Material provided |
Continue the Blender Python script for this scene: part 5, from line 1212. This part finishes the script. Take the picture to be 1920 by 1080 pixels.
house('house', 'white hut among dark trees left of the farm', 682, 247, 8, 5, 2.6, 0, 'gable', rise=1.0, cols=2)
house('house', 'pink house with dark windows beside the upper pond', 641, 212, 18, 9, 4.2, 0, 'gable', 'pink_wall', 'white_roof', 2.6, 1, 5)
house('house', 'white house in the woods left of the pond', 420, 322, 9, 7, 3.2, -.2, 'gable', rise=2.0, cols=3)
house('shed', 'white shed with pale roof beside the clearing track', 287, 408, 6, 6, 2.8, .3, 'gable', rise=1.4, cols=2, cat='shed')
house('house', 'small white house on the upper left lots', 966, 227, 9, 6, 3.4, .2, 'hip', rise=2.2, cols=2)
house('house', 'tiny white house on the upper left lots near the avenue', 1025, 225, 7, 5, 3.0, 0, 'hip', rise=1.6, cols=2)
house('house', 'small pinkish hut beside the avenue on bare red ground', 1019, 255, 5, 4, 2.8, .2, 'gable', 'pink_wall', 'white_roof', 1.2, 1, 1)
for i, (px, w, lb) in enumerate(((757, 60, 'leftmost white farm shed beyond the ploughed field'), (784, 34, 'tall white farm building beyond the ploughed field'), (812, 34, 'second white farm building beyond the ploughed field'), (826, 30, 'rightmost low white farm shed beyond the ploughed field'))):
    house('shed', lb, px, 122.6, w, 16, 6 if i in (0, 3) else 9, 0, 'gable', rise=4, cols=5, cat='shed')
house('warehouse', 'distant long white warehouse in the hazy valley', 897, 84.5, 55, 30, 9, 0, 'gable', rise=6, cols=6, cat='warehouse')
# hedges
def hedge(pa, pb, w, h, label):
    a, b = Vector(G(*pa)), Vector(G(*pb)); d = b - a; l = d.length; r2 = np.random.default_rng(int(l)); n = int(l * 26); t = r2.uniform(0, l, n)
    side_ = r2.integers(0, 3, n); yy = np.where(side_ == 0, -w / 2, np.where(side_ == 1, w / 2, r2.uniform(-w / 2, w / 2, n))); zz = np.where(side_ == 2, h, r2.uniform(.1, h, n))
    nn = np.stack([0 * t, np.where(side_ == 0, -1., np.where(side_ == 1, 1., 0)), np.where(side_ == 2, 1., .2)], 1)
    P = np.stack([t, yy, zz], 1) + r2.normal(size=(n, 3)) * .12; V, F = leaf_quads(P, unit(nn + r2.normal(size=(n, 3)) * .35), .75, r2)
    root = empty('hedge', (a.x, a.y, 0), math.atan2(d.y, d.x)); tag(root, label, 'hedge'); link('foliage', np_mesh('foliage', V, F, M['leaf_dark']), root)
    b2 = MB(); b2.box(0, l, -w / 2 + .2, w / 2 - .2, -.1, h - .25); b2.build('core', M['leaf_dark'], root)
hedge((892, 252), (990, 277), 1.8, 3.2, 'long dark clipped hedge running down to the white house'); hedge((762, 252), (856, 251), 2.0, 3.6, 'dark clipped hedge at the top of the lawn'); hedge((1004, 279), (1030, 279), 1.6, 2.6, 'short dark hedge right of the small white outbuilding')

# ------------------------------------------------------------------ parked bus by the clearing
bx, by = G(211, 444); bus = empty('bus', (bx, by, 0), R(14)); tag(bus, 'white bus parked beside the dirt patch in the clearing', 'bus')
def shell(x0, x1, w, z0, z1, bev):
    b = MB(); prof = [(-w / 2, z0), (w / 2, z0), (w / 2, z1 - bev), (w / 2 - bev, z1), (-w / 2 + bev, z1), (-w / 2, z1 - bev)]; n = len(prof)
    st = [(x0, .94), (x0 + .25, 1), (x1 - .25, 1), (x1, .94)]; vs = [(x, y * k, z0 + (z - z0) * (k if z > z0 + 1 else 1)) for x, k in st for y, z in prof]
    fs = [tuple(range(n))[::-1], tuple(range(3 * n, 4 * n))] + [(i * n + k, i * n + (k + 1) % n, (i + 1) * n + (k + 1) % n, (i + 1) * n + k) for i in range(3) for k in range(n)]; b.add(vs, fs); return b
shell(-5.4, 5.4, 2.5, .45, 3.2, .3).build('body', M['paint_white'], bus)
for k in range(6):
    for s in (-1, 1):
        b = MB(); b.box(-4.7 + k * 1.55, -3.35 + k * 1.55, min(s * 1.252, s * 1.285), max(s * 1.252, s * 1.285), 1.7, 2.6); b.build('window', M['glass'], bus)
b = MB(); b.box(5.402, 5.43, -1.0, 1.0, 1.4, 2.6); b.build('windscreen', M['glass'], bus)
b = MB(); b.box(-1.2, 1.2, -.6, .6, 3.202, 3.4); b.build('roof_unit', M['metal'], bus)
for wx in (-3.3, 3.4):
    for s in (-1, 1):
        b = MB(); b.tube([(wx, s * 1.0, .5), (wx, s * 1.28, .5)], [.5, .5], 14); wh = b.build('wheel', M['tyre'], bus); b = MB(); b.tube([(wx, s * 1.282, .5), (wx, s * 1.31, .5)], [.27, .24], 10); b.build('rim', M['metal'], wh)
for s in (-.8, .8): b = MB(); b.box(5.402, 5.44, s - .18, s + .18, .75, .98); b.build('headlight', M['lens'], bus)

Task goal |
Repeat the listing in full, keeping every line exactly as it is.

Exercise response |
Continue the Blender Python script for this scene: part 5, from line 1212. This part finishes the script. Take the picture to be 1920 by 1080 pixels.
house('house', 'white hut among dark trees left of the farm', 682, 247, 8, 5, 2.6, 0, 'gable', rise=1.0, cols=2)
house('house', 'pink house with dark windows beside the upper pond', 641, 212, 18, 9, 4.2, 0, 'gable', 'pink_wall', 'white_roof', 2.6, 1, 5)
house('house', 'white house in the woods left of the pond', 420, 322, 9, 7, 3.2, -.2, 'gable', rise=2.0, cols=3)
house('shed', 'white shed with pale roof beside the clearing track', 287, 408, 6, 6, 2.8, .3, 'gable', rise=1.4, cols=2, cat='shed')
house('house', 'small white house on the upper left lots', 966, 227, 9, 6, 3.4, .2, 'hip', rise=2.2, cols=2)
house('house', 'tiny white house on the upper left lots near the avenue', 1025, 225, 7, 5, 3.0, 0, 'hip', rise=1.6, cols=2)
house('house', 'small pinkish hut beside the avenue on bare red ground', 1019, 255, 5, 4, 2.8, .2, 'gable', 'pink_wall', 'white_roof', 1.2, 1, 1)
for i, (px, w, lb) in enumerate(((757, 60, 'leftmost white farm shed beyond the ploughed field'), (784, 34, 'tall white farm building beyond the ploughed field'), (812, 34, 'second white farm building beyond the ploughed field'), (826, 30, 'rightmost low white farm shed beyond the ploughed field'))):
    house('shed', lb, px, 122.6, w, 16, 6 if i in (0, 3) else 9, 0, 'gable', rise=4, cols=5, cat='shed')
house('warehouse', 'distant long white warehouse in the hazy valley', 897, 84.5, 55, 30, 9, 0, 'gable', rise=6, cols=6, cat='warehouse')
# hedges
def hedge(pa, pb, w, h, label):
    a, b = Vector(G(*pa)), Vector(G(*pb)); d = b - a; l = d.length; r2 = np.random.default_rng(int(l)); n = int(l * 26); t = r2.uniform(0, l, n)
    side_ = r2.integers(0, 3, n); yy = np.where(side_ == 0, -w / 2, np.where(side_ == 1, w / 2, r2.uniform(-w / 2, w / 2, n))); zz = np.where(side_ == 2, h, r2.uniform(.1, h, n))
    nn = np.stack([0 * t, np.where(side_ == 0, -1., np.where(side_ == 1, 1., 0)), np.where(side_ == 2, 1., .2)], 1)
    P = np.stack([t, yy, zz], 1) + r2.normal(size=(n, 3)) * .12; V, F = leaf_quads(P, unit(nn + r2.normal(size=(n, 3)) * .35), .75, r2)
    root = empty('hedge', (a.x, a.y, 0), math.atan2(d.y, d.x)); tag(root, label, 'hedge'); link('foliage', np_mesh('foliage', V, F, M['leaf_dark']), root)
    b2 = MB(); b2.box(0, l, -w / 2 + .2, w / 2 - .2, -.1, h - .25); b2.build('core', M['leaf_dark'], root)
hedge((892, 252), (990, 277), 1.8, 3.2, 'long dark clipped hedge running down to the white house'); hedge((762, 252), (856, 251), 2.0, 3.6, 'dark clipped hedge at the top of the lawn'); hedge((1004, 279), (1030, 279), 1.6, 2.6, 'short dark hedge right of the small white outbuilding')

# ------------------------------------------------------------------ parked bus by the clearing
bx, by = G(211, 444); bus = empty('bus', (bx, by, 0), R(14)); tag(bus, 'white bus parked beside the dirt patch in the clearing', 'bus')
def shell(x0, x1, w, z0, z1, bev):
    b = MB(); prof = [(-w / 2, z0), (w / 2, z0), (w / 2, z1 - bev), (w / 2 - bev, z1), (-w / 2 + bev, z1), (-w / 2, z1 - bev)]; n = len(prof)
    st = [(x0, .94), (x0 + .25, 1), (x1 - .25, 1), (x1, .94)]; vs = [(x, y * k, z0 + (z - z0) * (k if z > z0 + 1 else 1)) for x, k in st for y, z in prof]
    fs = [tuple(range(n))[::-1], tuple(range(3 * n, 4 * n))] + [(i * n + k, i * n + (k + 1) % n, (i + 1) * n + (k + 1) % n, (i + 1) * n + k) for i in range(3) for k in range(n)]; b.add(vs, fs); return b
shell(-5.4, 5.4, 2.5, .45, 3.2, .3).build('body', M['paint_white'], bus)
for k in range(6):
    for s in (-1, 1):
        b = MB(); b.box(-4.7 + k * 1.55, -3.35 + k * 1.55, min(s * 1.252, s * 1.285), max(s * 1.252, s * 1.285), 1.7, 2.6); b.build('window', M['glass'], bus)
b = MB(); b.box(5.402, 5.43, -1.0, 1.0, 1.4, 2.6); b.build('windscreen', M['glass'], bus)
b = MB(); b.box(-1.2, 1.2, -.6, .6, 3.202, 3.4); b.build('roof_unit', M['metal'], bus)
for wx in (-3.3, 3.4):
    for s in (-1, 1):
        b = MB(); b.tube([(wx, s * 1.0, .5), (wx, s * 1.28, .5)], [.5, .5], 14); wh = b.build('wheel', M['tyre'], bus); b = MB(); b.tube([(wx, s * 1.282, .5), (wx, s * 1.31, .5)], [.27, .24], 10); b.build('rim', M['metal'], wh)
for s in (-.8, .8): b = MB(); b.box(5.402, 5.44, s - .18, s + .18, .75, .98); b.build('headlight', M['lens'], bus)